The distinction between the Series 6 limited representative registration and the Series 7 general securities representative registration is among the most consistently tested structural distinctions on the SIE examination.
The Series 6 holder is restricted to packaged investment products — mutual funds, variable annuities, variable life insurance, unit investment trusts, and 529 plans — and may not transact in individual equities, individual bonds, options, or secondary market closed-end fund shares. The Series 6 holder may not recommend or execute transactions in any securities outside the specified product list.
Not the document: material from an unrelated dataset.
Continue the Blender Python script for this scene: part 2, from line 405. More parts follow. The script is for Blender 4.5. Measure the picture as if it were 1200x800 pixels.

The Series 7 holder has no such product restriction — they may solicit, purchase, and sell the full range of securities products including all those covered by the Series 6 plus individual equities, individual bonds, options, government securities, direct participation programmes, and secondary market closed-end fund shares. A firm that wishes its representatives to offer both the packaged investment products covered by the Series 6 and the full range of additional securities typically requires its representatives to hold the Series 7 rather than the Series 6 — the Series 7 encompasses the full Series 6 scope plus all additional product categories.
Firms whose business is focused exclusively on mutual fund distribution, variable annuity sales, or 529 plan distribution — such as bank brokerage departments, some insurance-affiliated broker-dealers, and product-specific distribution firms — frequently require only the Series 6 for their representatives because those representatives will never be asked to transact in individual securities outside the packaged product universe.
The Series 6 is tested on the SIE and Series 7 examinations in the context of the FINRA registration framework, the specific products covered by the limited representative registration, and the critical distinctions between Series 6 and Series 7 scope.
The key points to retain are these.
The Series 6 — Investment Company and Variable Contracts Products Representative Qualification Examination — qualifies individuals for a limited representative registration under FINRA Rule 1220(b)(7), authorising solicitation, purchase, and sale of mutual funds, variable annuities, variable life insurance, unit investment trusts, and municipal fund securities including 529 plans. Closed-end fund shares may only be sold on the initial public offering — secondary market closed-end fund transactions require the Series 7. Eligibility requires firm sponsorship and passage of the Securities Industry Essentials examination as a corequisite. The examination consists of fifty scored questions plus five unscored pretest questions over one hour and thirty minutes — passing score seventy percent. The four content areas are prospecting and customer communications, account opening and customer profile, product knowledge and suitability recommendations, and transaction execution and confirmation.
The Series 6 does not authorise individual equities, individual bonds, options, or secondary market closed-end fund shares — all of which require the Series 7 or other applicable registration. Variable annuities and variable life insurance require both the Series 6 or Series 7 FINRA registration and a state insurance licence — the FINRA registration alone is insufficient. Mutual fund fee structures — front-end load, back-end load, CDSC, 12b-1 fees — are governed by FINRA Rule 2341 which caps 12b-1 distribution fees at seventy-five basis points and prohibits funds charging more than twenty-five basis points from calling themselves no-load. All mutual fund transactions execute at forward pricing under SEC Rule 22c-1 — orders execute at the next NAV calculated after receipt of the order rather than at any prior quoted price.